Jimmy Carter barred certain Iranians during the 1980 hostage crisis, but the targets were mainly students, tourists and temporary visitors. Even then, the policy had many humanitarian exceptions. Immigrants continued to be admitted in 1980.

This is important because, as Bier has already explained earlier in the op-ed, the discrimination ban does not apply to students, tourists, or other temporary visitors:

Note that the discrimination ban applies only to immigrants. Legally speaking, immigrants are those who are given permanent United States residency. By contrast, temporary visitors like guest workers, students and tourists, as well as refugees, could still be barred.

Bier is not saying the Carter order was a mere aberration. He is saying it does not violate the discrimination ban passed by Congress in 1965. That is a very different argument.

Ultimately, McCarthy’s piece, praised by many who support Trump’s order on a policy level, is revealed to be overly deferential to the executive. It applies a legal framework for interpreting legislative texts that rejects textualism and would make lefties smile. It appears to misunderstand the difference between Congress’s authority to change its mind on an immigration matter, and a President’s ability to reject Congress’s judgment in this area. And finally, it misstates the arguments of Bier, the target of his criticism.
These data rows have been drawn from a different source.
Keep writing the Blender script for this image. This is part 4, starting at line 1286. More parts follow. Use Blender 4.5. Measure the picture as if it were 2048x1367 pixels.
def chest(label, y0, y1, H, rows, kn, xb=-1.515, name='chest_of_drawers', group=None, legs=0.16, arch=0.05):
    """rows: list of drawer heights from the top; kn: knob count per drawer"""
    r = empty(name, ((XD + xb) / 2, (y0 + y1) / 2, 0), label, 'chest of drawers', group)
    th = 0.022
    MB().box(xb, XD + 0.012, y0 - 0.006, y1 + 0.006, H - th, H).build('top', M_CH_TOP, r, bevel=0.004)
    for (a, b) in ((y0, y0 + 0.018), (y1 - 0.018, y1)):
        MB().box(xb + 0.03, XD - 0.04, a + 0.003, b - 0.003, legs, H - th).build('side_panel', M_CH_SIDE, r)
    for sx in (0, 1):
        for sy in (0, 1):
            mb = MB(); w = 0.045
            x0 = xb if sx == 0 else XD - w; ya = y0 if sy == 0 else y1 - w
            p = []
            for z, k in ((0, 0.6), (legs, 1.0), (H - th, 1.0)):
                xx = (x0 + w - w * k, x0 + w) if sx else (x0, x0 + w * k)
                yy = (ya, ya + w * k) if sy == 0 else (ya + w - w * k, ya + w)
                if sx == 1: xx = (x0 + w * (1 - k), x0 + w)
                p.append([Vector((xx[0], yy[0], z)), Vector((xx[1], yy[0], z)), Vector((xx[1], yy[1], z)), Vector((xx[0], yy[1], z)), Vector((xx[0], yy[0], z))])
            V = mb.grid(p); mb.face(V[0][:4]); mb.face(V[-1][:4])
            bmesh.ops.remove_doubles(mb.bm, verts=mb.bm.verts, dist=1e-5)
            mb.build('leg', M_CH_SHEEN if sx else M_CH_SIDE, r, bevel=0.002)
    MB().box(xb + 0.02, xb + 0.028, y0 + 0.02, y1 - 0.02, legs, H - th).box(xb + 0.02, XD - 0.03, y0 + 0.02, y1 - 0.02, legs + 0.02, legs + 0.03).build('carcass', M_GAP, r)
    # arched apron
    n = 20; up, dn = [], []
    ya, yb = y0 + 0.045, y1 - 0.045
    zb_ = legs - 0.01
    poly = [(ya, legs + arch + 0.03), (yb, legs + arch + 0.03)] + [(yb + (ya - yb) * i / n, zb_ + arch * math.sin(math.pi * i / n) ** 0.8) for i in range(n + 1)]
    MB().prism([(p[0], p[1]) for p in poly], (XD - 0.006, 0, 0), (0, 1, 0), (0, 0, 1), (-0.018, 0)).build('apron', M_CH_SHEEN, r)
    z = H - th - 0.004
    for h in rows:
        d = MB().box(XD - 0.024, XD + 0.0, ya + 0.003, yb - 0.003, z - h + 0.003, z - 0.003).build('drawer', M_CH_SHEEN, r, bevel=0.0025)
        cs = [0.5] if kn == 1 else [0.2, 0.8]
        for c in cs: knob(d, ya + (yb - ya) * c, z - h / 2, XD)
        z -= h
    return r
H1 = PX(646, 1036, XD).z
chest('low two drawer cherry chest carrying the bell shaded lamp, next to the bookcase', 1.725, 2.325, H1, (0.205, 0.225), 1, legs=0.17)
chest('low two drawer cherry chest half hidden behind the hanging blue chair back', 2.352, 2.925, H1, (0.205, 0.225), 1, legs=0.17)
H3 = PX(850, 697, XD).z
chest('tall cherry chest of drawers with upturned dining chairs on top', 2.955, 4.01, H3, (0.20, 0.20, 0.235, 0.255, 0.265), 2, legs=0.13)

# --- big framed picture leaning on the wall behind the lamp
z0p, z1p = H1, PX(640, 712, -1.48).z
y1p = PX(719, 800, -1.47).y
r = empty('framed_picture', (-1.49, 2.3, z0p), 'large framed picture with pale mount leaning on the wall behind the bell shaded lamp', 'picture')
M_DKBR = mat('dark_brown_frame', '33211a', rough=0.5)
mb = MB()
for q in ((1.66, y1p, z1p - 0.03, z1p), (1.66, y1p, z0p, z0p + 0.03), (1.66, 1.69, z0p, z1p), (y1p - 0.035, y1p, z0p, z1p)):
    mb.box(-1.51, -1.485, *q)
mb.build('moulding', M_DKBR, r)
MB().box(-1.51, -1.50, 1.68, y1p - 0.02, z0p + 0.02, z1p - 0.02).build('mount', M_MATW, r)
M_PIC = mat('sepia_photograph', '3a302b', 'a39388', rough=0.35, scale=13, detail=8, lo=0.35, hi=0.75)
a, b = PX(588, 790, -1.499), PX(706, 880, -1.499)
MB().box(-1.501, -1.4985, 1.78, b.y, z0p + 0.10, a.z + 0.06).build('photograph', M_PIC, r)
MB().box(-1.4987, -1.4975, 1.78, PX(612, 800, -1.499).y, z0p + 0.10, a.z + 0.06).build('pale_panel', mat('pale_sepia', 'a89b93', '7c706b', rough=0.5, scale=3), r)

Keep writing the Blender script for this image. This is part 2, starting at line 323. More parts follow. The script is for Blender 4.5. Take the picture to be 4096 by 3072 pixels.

It could be that Bier is ultimately wrong and that Trump’s order is legal. But not, I think, for the weak reasons offered by Andrew McCarthy.

UPDATE: At the risk of making a long post even longer and harder to get through, I think that the best argument for the legality of the executive order is the argument (made by my commenter shipwreckedcrew) that the 1965 non-discrimination provision (section 1152(a)) did not explicitly amend the language of the 1952 broad grant of authority to suspend entry pursuant to section 1182(f). Bier argues that, because the 1965 provision came later, it limits the broad grant of authority given in 1952, and did not have to do so explicitly.

I think Bier’s argument is even more persuasive when you note that the non-discrimination provision in section 1152(a) says it applies “[e]xcept as specifically provided in paragraph (2) and in sections 1101(a)(27), 1151(b)(2)(A)(i), and 1153 of this title.” In other words, Congress carved out specific exceptions to the general nondiscrimination rule, and section 1182(f) was not one of the listed exceptions. That analysis strongly indicates that the rule of section 1182(f) is not an exception to the nondiscrimination rule in section 1152(a).

The counterargument is that if Congress wanted to change the broad grant of authority in section 1182(f), they would have rewritten section 1182(f). I think this is wrong, because lawmakers enact broad principles all the time without specifically rewriting every other previous law to which the broad provision might apply. If Congress says: “the federal government will from this point forward no longer use race as a factor in employment decisions” then Congress doesn’t have to rewrite or repeal every previous provision in law that might have conflicted with this new and broad provision. It would be better practice to do so, but they don’t have to.

The same analysis applies here: the later, broader provision, not carving out an exception for the President’s previous broad grant of authority, limits that broad grant.

Until, that is, Congress says otherwise.

UPDATED to correct the name of the Youngstown Sheet & Tube v. Sawyer case.